During his first reign Justinian had chastised his subjects with whips, it was with scorpions that he now afflicted them. He had returned from exile in a mood of reckless cruelty: the vow he had made was kept with rigid accuracy. Every one who had been concerned in his deposition ten years before was sought out, tortured, and put to death. Some of his doings rose to a monstrous pitch of inhumanity: the chief men of Cherson, who had offended him during his exile, were bound on spits and roasted: many patricians were sewed up into sacks and cast into the Bosphorus.

It is astonishing to find that the second reign of Justinian lasted for more than five years. His tyranny was such that an instant explosion of popular wrath might have been expected. But if reckless, he was also active, suspicious, and strong-handed, and crushed many plots before they could come to a head. |Justinian slain, 711.| At last he fell before a military revolt: the army, headed by a general named Philippicus, disavowed its allegiance, seized the tyrant, and beheaded him. His little six-year-old son, Tiberius, whom the Chagan’s sister had borne him, was torn from sanctuary, and murdered. Thus perished the house of Heraclius, after it had given five rulers to the empire during a century of rule (610-711). It had done much to save the state from the Saracens: all its members, even Justinian, had been men of ability, and Heraclius himself, Constantinus-Constans, and Constantine V. had each borne his part in the long struggle with credit, if not with complete success.

|Anarchy, 711-17.| There now followed six years of complete anarchy (711-17), during which the imperial annals are filled by the obscure names of Philippicus (711-13), Artemius Anastasius (713-715) and Theodosius III. (715-17). Each was the creature of a conspiracy, and each fell by the same means by which he had been uplifted. They were all feeble and incompetent sovereigns, far below the rank of the two earlier usurpers, Leontius and Tiberius Apsimarus. The importance of their reigns lies not in their struggle with each other, but in the general collapse of the system of defence of the empire against the Saracen, the natural result of the employment of the whole army in civil war. The generals of the caliphs Welid and Soliman, the sons of Abd-al-Melik (705-17) burst through the boundaries of the empire on every point. In 711 Sardinia, the westernmost province of the empire since the loss of Africa, was subdued by the Arabs. In the same year they crossed the Taurus, and sacked Tyana in Cappadocia. In 712 they overran Pontus and captured Amasia, in 713 Antioch in Pisidia fell, and with it much of southern Asia Minor. It appeared as if with the downfall of the house of Heraclius the power of self-defence had been taken away from the East-Romans. Nor was the lowest depth yet reached.

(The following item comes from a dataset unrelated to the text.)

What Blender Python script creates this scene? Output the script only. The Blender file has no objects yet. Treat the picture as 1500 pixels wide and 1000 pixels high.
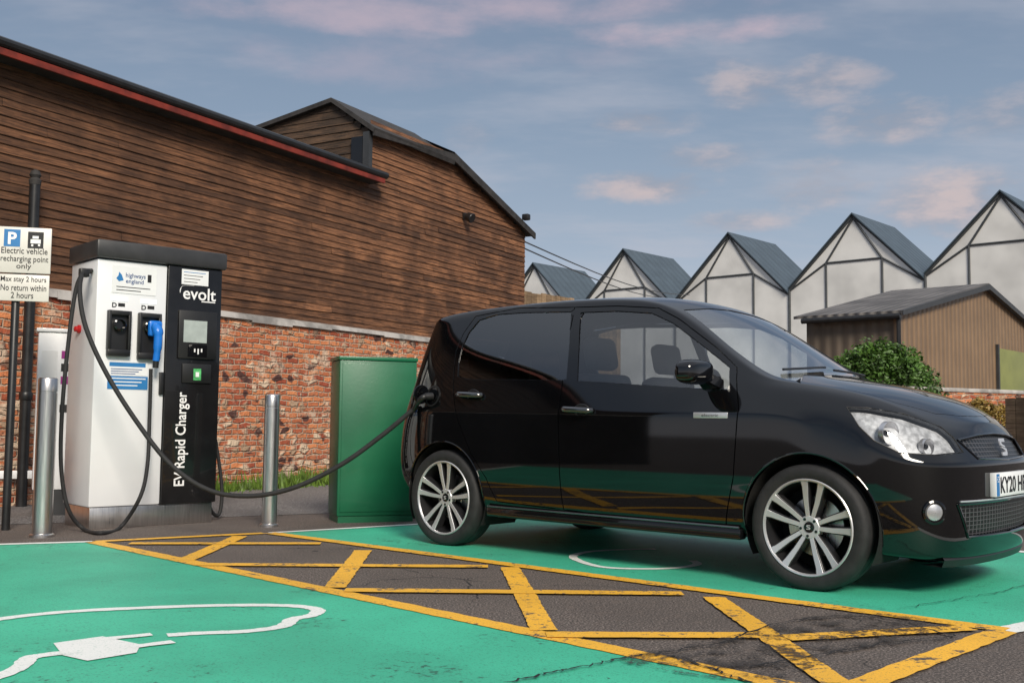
import bpy,bmesh,math,random
from mathutils import Vector,Matrix
from mathutils.bvhtree import BVHTree
random.seed(7)
SC=bpy.context.scene; COL=SC.collection
R=math.radians; sin=math.sin; cos=math.cos; PI=math.pi
V=Vector
# ---------------------------------------------------------------- camera model
F=1548.; H=.792; TH=math.atan(112/1548); RO=R(.6)
w0=V((0,cos(TH),sin(TH))); u0=V((0,-sin(TH),cos(TH))); r0=V((1,0,0))
cr=r0*cos(RO)+u0*sin(RO); cu=-r0*sin(RO)+u0*cos(RO)
CAM=V((0,0,H))
def ray(px,py): return w0+cr*((px-750)/F)-cu*((py-500)/F)
def G(px,py,z=0.):
    d=ray(px,py); return CAM+d*((z-H)/d.z)
def D(px,py,Y):
    d=ray(px,py); return CAM+d*(Y/d.y)
def PL(px,py,p,n):
    d=ray(px,py); return CAM+d*((p-CAM).dot(n)/d.dot(n))
cam=bpy.data.cameras.new('camera'); co=bpy.data.objects.new('camera',cam); COL.objects.link(co)
M=Matrix((( cr.x,cu.x,-w0.x,0),(cr.y,cu.y,-w0.y,0),(cr.z,cu.z,-w0.z,H),(0,0,0,1)))
co.matrix_world=M; cam.sensor_width=36; cam.lens=F*36/1500; cam.clip_end=3000; cam.clip_start=.05
SC.camera=co
SC.view_settings.view_transform='Standard'; SC.view_settings.look='None'; SC.view_settings.exposure=0
# ---------------------------------------------------------------- object helpers
def tag(o,label=None,cat=None,group=None,kind=None):
    if label:o['label']=label
    if cat:o['category']=cat
    if group:o['group']=group
    if kind:o['kind']=kind
    return o
def empty(name,loc=(0,0,0),rz=0,parent=None):
    o=bpy.data.objects.new(name,None); COL.objects.link(o); o.location=loc; o.rotation_euler=(0,0,rz); o.empty_display_size=.1
    if parent:o.parent=parent
    return o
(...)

Emboldened by the easy successes of his armies over those of the ephemeral sovereigns who followed Justinian II., the caliph Soliman at last resolved to fit out an expedition on the largest scale against Constantinople. |Saracen invasion, 716.| A hundred thousand men advanced by land from Tarsus, while a fleet of more than 1000 sail gathered in the ports of Syria, and sailed round Asia Minor into the Ægean. The Caliph’s brother Moslemah was to head the whole expedition. Cappadocia was already in Saracen hands, and the Caliph’s vanguard was occupied with the siege of Amorium, the chief stronghold of Phrygia. That town, indeed, was saved from destruction by Leo the Isaurian, the governor of the Anatolic theme. But soon after, while the Arabs were still advancing, this same Leo, after concluding a private truce with the invaders, proclaimed himself emperor, and advanced against Constantinople, instead of reserving his strength to resist the armies of Soliman (716).